PINNELL RESPONSE

Pinnell response to Investor’s Business Daily article

April 9, 1999

Investor’s Business Daily
Letter to the Editor
12655 Beatrice Street
Los Angeles, CA 90066

To the Editor:

Your April 1 editorial, “When Education Theories Go Bad,” claims that Columbus is turning to Sylvan Learning Systems because Reading Recovery has failed. Wrong – on this count and many others.

First, Reading Recovery continues to serve Columbus children. Each school can select classroom and intervention programs: some have chosen Reading Recovery; some have chosen Sylvan or others.

Second, Reading Recovery has a 13-year record of success with the lowest-achieving first graders – and the data to back it up. Reading Recovery steps in early, offering one-on-one tutoring before the cycle of failure begins. We collect data on every child. Of 436,249 children entering the program, 313,848 had enough time to complete it. Of those, 81% succeeded – reading at average or slightly above average rates. No one has ever seen any comparable documentation of success from Sylvan.
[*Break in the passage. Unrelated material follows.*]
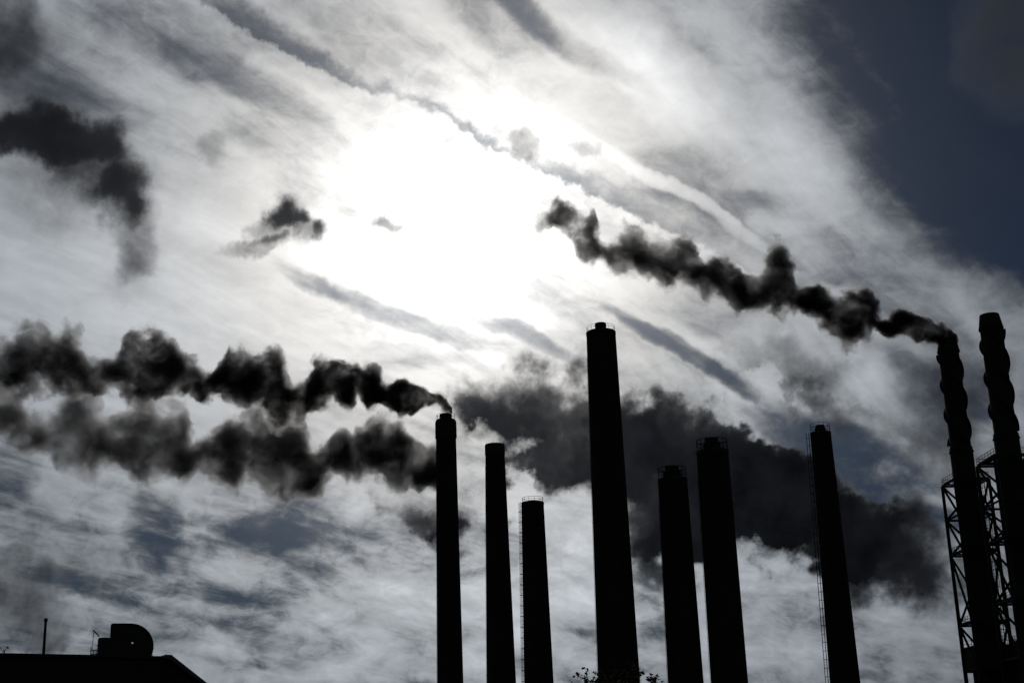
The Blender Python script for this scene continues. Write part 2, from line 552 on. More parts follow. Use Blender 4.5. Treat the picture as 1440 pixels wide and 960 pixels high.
def caged_ladder(bm, ang, r0, r1, z0, z1, off, gauge=0.42, step=0.4, cage=0.36, every=1.1):
    """Ladder up the side of a tapering shaft: rails, rungs, standoffs, safety hoops."""
    ca, sa = math.cos(ang), math.sin(ang)

    def pt(z, out, side):
        r = r0 + (r1 - r0) * (z - z0) / (z1 - z0) + out
        return Vector((r * ca - side * sa, r * sa + side * ca, z))
    for s in (-gauge / 2, gauge / 2):
        bar(bm, pt(z0, off, s), pt(z1, off, s), 0.03, 4)
    for s in (-.25, 0, .25):
        bar(bm, pt(z0 + 2.5, off + cage * 1.6, s), pt(z1, off + cage * 1.6, s), 0.018, 4)
    z = z0 + 0.3
    while z < z1:
        bar(bm, pt(z, off, -gauge / 2), pt(z, off, gauge / 2), 0.022, 4)
        z += step
    z = z0 + 2.5
    while z < z1:
        for s in (-gauge / 2, gauge / 2):
            bar(bm, pt(z, -0.05, s), pt(z, off, s), 0.022, 4)
        ring = [pt(z, off, -gauge / 2), pt(z, off + cage, -gauge * .75), pt(z, off + cage * 1.6, -.2), pt(z, off + cage * 1.6, .2), pt(z, off + cage, gauge * .75), pt(z, off, gauge / 2)]
        for p, q in zip(ring, ring[1:]):
            bar(bm, p, q, 0.025, 4)
        z += every


CHIMNEYS = [
    (-10.72, 215, 56.96, 1.524, 2.116, 'cowl', 'slender chimney whose rounded top breathes the dark smoke trail, left of all chimneys'),
    (-2.82, 190, 46.79, 1.291, 2.219, 'rim', 'plain flat topped chimney second from left, just right of the smoking one'),
    (1.65, 150, 30.84, 1.177, 1.704, 'open', 'shortest chimney with a ladder up its left flank and bare railed top'),
    (9.87, 150, 49.63, 1.614, 2.323, 'stub', 'tallest and thickest chimney with a small stub flue, rising over the tree'),
    (16.71, 150, 32.89, 1.563, 1.968, 'drum', 'lower of the two railed chimneys standing close together against the dark cloud'),
    (21.19, 150, 35.79, 1.725, 1.979, 'drum', 'taller of the two railed chimneys standing close together against the dark cloud'),
    (41.84, 190, 47.01, 1.388, 2.164, 'small stub', 'lone leaning-looking chimney with ladder between the railed pair and the steel stacks'),
]
for (x, y, top, rt, rg, style, label) in CHIMNEYS:
    t = thing('factory_chimney', (x, y, 0), label, 'chimney', 'factory chimneys in a row')
    slope = (rg - rt) / top
    view = math.atan2(y, x)                     # direction away from the road
    left = view + math.pi / 2
    bm = bmesh.new()
    sh = []
    steps = 14
    drop = {'cowl': 2.9, 'rim': 1.5}.get(style, 0.35)
    for i in range(steps + 1):
        z = (top - drop) * i / steps
        sh.append((rg - slope * z, z))
    lathe(bm, sh, 64)
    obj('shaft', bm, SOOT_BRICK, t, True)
    zb = top - drop
    rb = rg - slope * zb
    bm = bmesh.new()
    if style == 'cowl':                          # thick collar, rounded shoulder
        lathe(bm, [(rb + .002, zb + .004), (rb + .12, zb + .02), (rb + .10, top - .45), (rb - .02, top - .12), (rb - .3, top + .05), (rb - .5, top + .1)], 64)
    elif style == 'rim':
        lathe(bm, [(rb + .002, zb + .004), (rb + .05, zb + .05), (rb + .05, top - .1), (rb - .02, top)], 64)
    else:
        lathe(bm, [(rb + .002, zb + .004), (rb + .03, zb + .03), (rb + .03, top - .04), (rb - .03, top)], 64)
    obj('collar', bm, SOOT_CONCRETE, t, True)
    if style in ('cowl', 'stub', 'drum', 'small stub'):
        r, hgt = {'cowl': (.95, .85), 'stub': (.62, 1.0), 'drum': (.95, 1.35), 'small stub': (.74, 1.0)}[style]
        r2 = {'cowl': .95, 'stub': .62, 'drum': .74, 'small stub': .62}[style]
        bm = bmesh.new()
        lathe(bm, [(r, top - .1), (r, top + hgt * .6), (r2 + .03, top + hgt * .72), (r2, top + hgt), (r2 - .12, top + hgt), (r2 - .12, top + hgt - .4)], 40)
        obj('flue_pipe', bm, DARK_STEEL, t, True)
    bm = bmesh.new()
    if style == 'rim':
        bm.free()
        for k in range(7):
            a = 2 * math.pi * k / 7
            bm = bmesh.new()
            bar(bm, (rt * math.cos(a), rt * math.sin(a), top - .02), (rt * math.cos(a), rt * math.sin(a), top + .4), .02, 4)
            obj('lightning_rod', bm, DARK_STEEL, t)
    elif style == 'cowl':
        railing(bm, rt - .1, top - .1, .85, 14, .022)
        obj('railing', bm, DARK_STEEL, t)
    elif style == 'stub':
        railing(bm, rt - .05, top - .02, .6, 10, .018)
        obj('railing', bm, DARK_STEEL, t)
    elif style == 'open':
        railing(bm, rt - .06, top - .02, .48, 12, .022)
        obj('railing', bm, DARK_STEEL, t)
    else:
        railing(bm, rt - .06, top - .02, 1.15, 12, .045 if style == 'drum' else .03)
        obj('railing', bm, DARK_STEEL, t)
    if style in ('open', 'small stub'):
        bm = bmesh.new()
        caged_ladder(bm, left - (.25 if style == 'open' else .1), rg - slope * 1, rt, 1.0, top + .1, .12 if style == 'open' else .2, cage=.12 if style == 'open' else .22)
        obj('ladder', bm, DARK_STEEL, t)
    else:                                        # lightning conductor down the flank
        bm = bmesh.new()
        ca, sa = math.cos(left - .12), math.sin(left - .12)
        bar(bm, ((rg + .09) * ca, (rg + .09) * sa, 0), ((rt + .09) * ca, (rt + .09) * sa, top - 2.9), .02, 4)
        for i in range(12):
            z = (top - 4) * (i + .5) / 12
            r = rg - slope * z
            bar(bm, ((r - .05) * ca, (r - .05) * sa, z), ((r + .1) * ca, (r + .1) * sa, z), .025, 4)
        obj('lightning_conductor', bm, DARK_STEEL, t)


# ------------------------------------------------------------------ steel stacks with spiral strakes
STACKS = [
    (60.73, 190, 59.76, 1.54, 'straked steel stack trailing smoke, left and lower of the two at the right edge'),
    (60.73, 172, 57.28, 1.537, 'straked steel stack without smoke, right and higher of the two at the right edge'),
]
for (x, y, top, rad, label) in STACKS:
    t = thing('steel_stack', (x, y, 0), label, 'chimney', 'steel stacks with spiral strakes')
    cap = top - 1.75
    low = top - 15.6
    core = rad * .9
    bm = bmesh.new()
    lathe(bm, [(rad, 0), (rad, low), (core, low + .3), (core, cap)], 48)
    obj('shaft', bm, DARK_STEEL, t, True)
    bm = bmesh.new()
    lathe(bm, [(core + .02, cap - .25), (rad * 1.0, cap - .2), (rad * 1.0, cap), (rad * .97, cap + .1), (rad * .78, top), (rad * .7, top), (rad * .7, top - .5)], 48)
    obj('cap', bm, DARK_STEEL, t, True)
    for s in range(3):
        bm = bmesh.new()
        prev = None
        n = 110
        for i in range(n + 1):
            z = low + .4 + (cap - .3 - low - .4) * i / n
            a = -2 * math.pi * (z / 12.6 + s / 3) + 2.1
            ca, sa = math.cos(a), math.sin(a)
            p = (-sa * .05, ca * .05)
            ro = rad * 1.13
            cur = [bm.verts.new((r * ca + k * p[0], r * sa + k * p[1], z)) for k in (-1, 1) for r in (core - .05, ro)]
            if prev:
                for u, w_ in ((0, 1), (1, 3), (3, 2), (2, 0)):
                    bm.faces.new((prev[u], prev[w_], cur[w_], cur[u]))
            else:
                bm.faces.new((cur[0], cur[1], cur[3], cur[2]))
            prev = cur
        bm.faces.new((prev[0], prev[2], prev[3], prev[1]))
        obj('strake', bm, DARK_STEEL, t)
    for z in (low - .6, low - 9, low - 18, 4):
        bm = bmesh.new()
        lathe(bm, [(rad + .003, z), (rad + .1, z + .02), (rad + .1, z + .16), (rad + .003, z + .18)], 48)
        obj('flange', bm, DARK_STEEL, t)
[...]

Independent researchers validate Reading Recovery’s effectiveness: According to Cunningham and Allington, “No other remedial program has ever come close to achieving the results demonstrated by Reading Recovery.” Another exhaustive review of research by Shanahan and Barr concluded that “In answer to the question ‘Does Reading Recovery work?’ we must respond in the affirmative.”

Third, Reading Recovery teachers do teach phonics, among a wide complex of skills proven to help children read: Children in Reading Recovery learn phonological awareness, letter identification, concepts about print, and word learning. According to researchers Stahl, Stahl, and McKenna, all students in Reading Recovery made gains in letter identification, phonemic awareness, and dictation tests, and all made significantly greater improvement in phonological processing tasks than students not served in Reading Recovery.
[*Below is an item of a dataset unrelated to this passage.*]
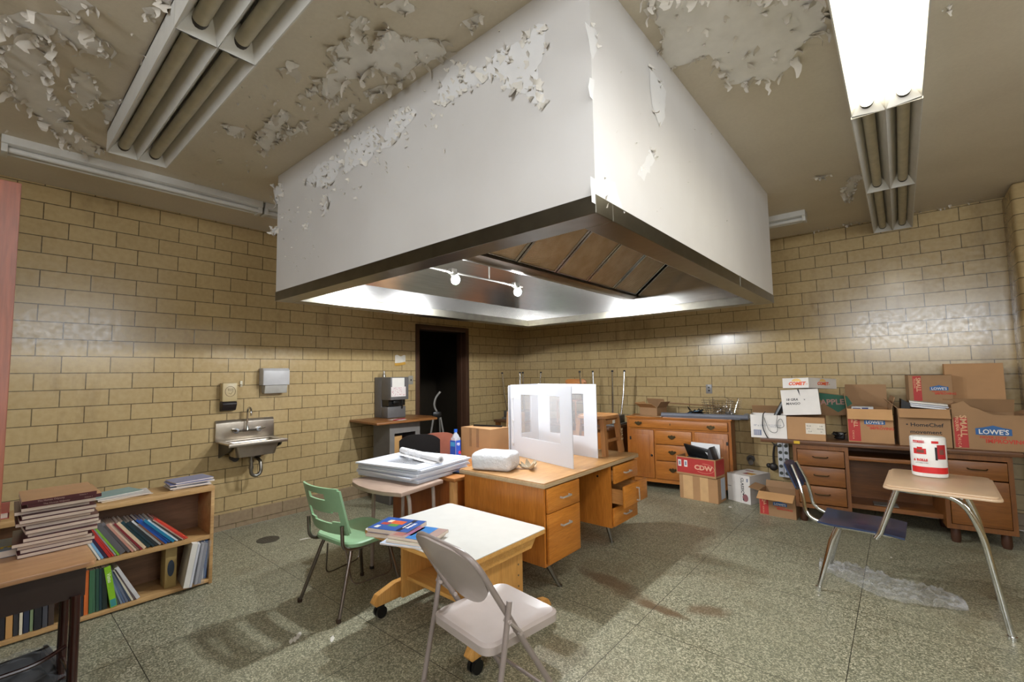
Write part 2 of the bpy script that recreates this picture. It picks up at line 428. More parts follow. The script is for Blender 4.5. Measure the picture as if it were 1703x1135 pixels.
CEIL_PATCH=[[(2.081,-6.077),(2.224,-6.037),(2.188,-5.981),(1.685,-5.947),(1.501,-5.874),(1.284,-5.828),(1.072,-5.664),(0.874,-5.683),(0.949,-5.777),(1.075,-5.848),(1.260,-5.945),(1.410,-6.013),(1.474,-6.087),(1.745,-6.080),(1.792,-6.124),(1.964,-6.127)],
[(2.244,-6.132),(2.318,-6.097),(2.436,-5.992),(2.498,-5.906),(2.395,-5.867),(2.392,-5.817),(2.246,-5.798),(2.236,-5.864),(2.257,-5.938),(2.328,-5.977),(2.160,-6.007),(2.225,-6.069),(2.174,-6.131)],
[(1.957,-5.889),(2.036,-5.819),(1.869,-5.757),(1.618,-5.797),(1.683,-5.847)],
[(1.605,-5.722),(1.786,-5.728),(1.910,-5.656),(1.804,-5.629),(1.562,-5.640),(1.536,-5.694)],
[(2.542,-5.999),(2.644,-5.909),(2.598,-5.878),(2.501,-5.926),(2.515,-5.966)],
[(2.849,-5.727),(2.920,-5.664),(2.861,-5.658),(2.835,-5.696)],
[(2.756,-5.737),(2.809,-5.705),(2.743,-5.688),(2.698,-5.712)],
[(2.407,-5.673),(2.558,-5.614),(2.620,-5.595),(2.428,-5.594),(2.359,-5.656)],
[(2.001,-5.210),(2.052,-5.114),(1.918,-5.081),(1.906,-5.163)],
[(1.950,-5.015),(2.212,-5.050),(2.435,-5.030),(2.419,-4.986),(2.240,-4.961),(2.062,-4.914),(1.821,-4.901)],
[(2.136,-4.918),(2.417,-4.897),(2.322,-4.853),(2.120,-4.897)],
[(2.677,-5.029),(2.799,-5.018),(2.755,-4.984),(2.638,-4.999)],
[(2.763,-5.210),(2.898,-5.173),(2.875,-5.153),(2.763,-5.189)],
[(2.832,-5.012),(2.993,-5.003),(3.050,-5.078),(3.168,-5.087),(3.329,-5.051),(3.255,-4.972),(3.411,-4.995),(3.454,-4.887),(3.547,-4.786),(3.505,-4.710),(3.404,-4.720),(3.295,-4.754),(3.149,-4.727),(3.174,-4.797),(3.149,-4.819),(3.144,-4.890),(3.022,-4.889),(2.965,-4.917),(2.750,-4.885),(2.716,-4.942)],
[(3.532,-5.076),(3.606,-5.054),(3.628,-5.006),(3.589,-4.965),(3.539,-4.995),(3.514,-5.032)],
[(3.335,-5.128),(3.391,-5.110),(3.410,-5.070),(3.347,-5.052),(3.291,-5.093)],
[(2.471,-4.750),(2.640,-4.786),(2.793,-4.792),(2.696,-4.736),(2.411,-4.704)],
[(2.917,-4.813),(3.075,-4.769),(3.109,-4.739),(2.995,-4.743),(2.900,-4.776)],
[(3.696,-4.791),(3.801,-4.777),(3.790,-4.739),(3.688,-4.731)],
[(4.382,-4.365),(4.930,-3.877),(4.927,-3.624),(4.863,-3.646),(4.800,-3.569),(4.748,-3.471),(4.664,-3.385),(4.579,-3.474),(4.471,-3.510),(4.458,-3.835),(4.340,-3.858),(4.270,-3.877),(4.269,-3.943),(4.346,-4.143),(4.367,-4.288)],
[(4.637,-1.755),(4.750,-1.732),(4.701,-1.669)],
[(4.794,-1.225),(4.877,-1.561),(4.920,-1.576),(4.853,-0.970),(4.817,-0.899)],
[(5.326,-3.443),(5.359,-3.452),(5.348,-3.407)],
]
HOODL_PATCH=[[(3.405,2.926),(3.486,2.978),(3.547,2.993),(3.634,2.898),(3.744,2.877),(3.810,2.915),(3.990,2.873),(4.003,2.922),(4.079,2.891),(4.071,2.786),(4.020,2.728),(4.050,2.632),(4.059,2.539),(3.995,2.592),(3.939,2.671),(3.844,2.722),(3.833,2.776),(3.743,2.817),(3.716,2.799),(3.604,2.828),(3.545,2.811),(3.421,2.820)],
[(2.479,2.745),(2.527,2.923),(2.675,2.952),(2.835,2.944),(2.901,2.830),(2.771,2.734),(2.677,2.764)],
[(2.984,2.925),(3.103,2.950),(3.234,2.862),(3.142,2.815),(2.985,2.751),(2.880,2.775),(2.943,2.840)],
[(1.953,2.859),(2.139,2.924),(2.424,2.889),(2.478,2.815),(2.291,2.716),(2.082,2.791)],
[(1.412,2.967),(1.587,2.959),(1.610,2.861),(1.460,2.809)],
[(1.389,2.647),(1.508,2.637),(1.549,2.578),(1.432,2.583)],
[(2.222,2.619),(2.279,2.633),(2.295,2.558),(2.238,2.557)],
[(1.948,2.544),(2.012,2.560),(2.023,2.505),(1.959,2.511)],
]
HOODR_PATCH=[[(-4.714,2.762),(-4.658,2.795),(-4.628,2.770),(-4.667,2.646),(-4.694,2.707)],
[(-4.150,2.914),(-4.005,2.882),(-3.940,2.870),(-3.982,2.719),(-4.054,2.645),(-4.111,2.694),(-4.140,2.763)],
[(-4.711,2.179),(-4.629,2.214),(-4.529,2.213),(-4.480,2.158),(-4.465,2.110),(-4.605,2.090),(-4.710,2.085)],
[(-4.311,2.329),(-4.164,2.498),(-4.094,2.483),(-4.248,2.321)],
[(-4.702,2.562),(-4.663,2.582),(-4.675,2.492),(-4.703,2.487)],
]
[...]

Fourth, Reading Recovery is effective and highly regarded in New Zealand. Your editorial reports an unidentified “study” contending that New Zealand’s government deems Reading Recovery ineffective. Just the opposite: Government figures say over 90% succeed in Reading Recovery. (See Kerslake, J., A summary of the 1995 data on Reading Recovery. Research and Statistics Division Bulletin, No. 5, Ministry of Education, Wellington, NZ).

Reading Recovery is not whole language. It is not a classroom program. It serves children from many different instructional approaches.

Reading Recovery has one clear goal: to dramatically reduce the number of children who have extreme difficulty with literacy learning and their cost to education systems. It is designed to be part of a high-quality, comprehensive program to assure literacy learning at every grade. It gets children started, and at that it does extraordinarily well.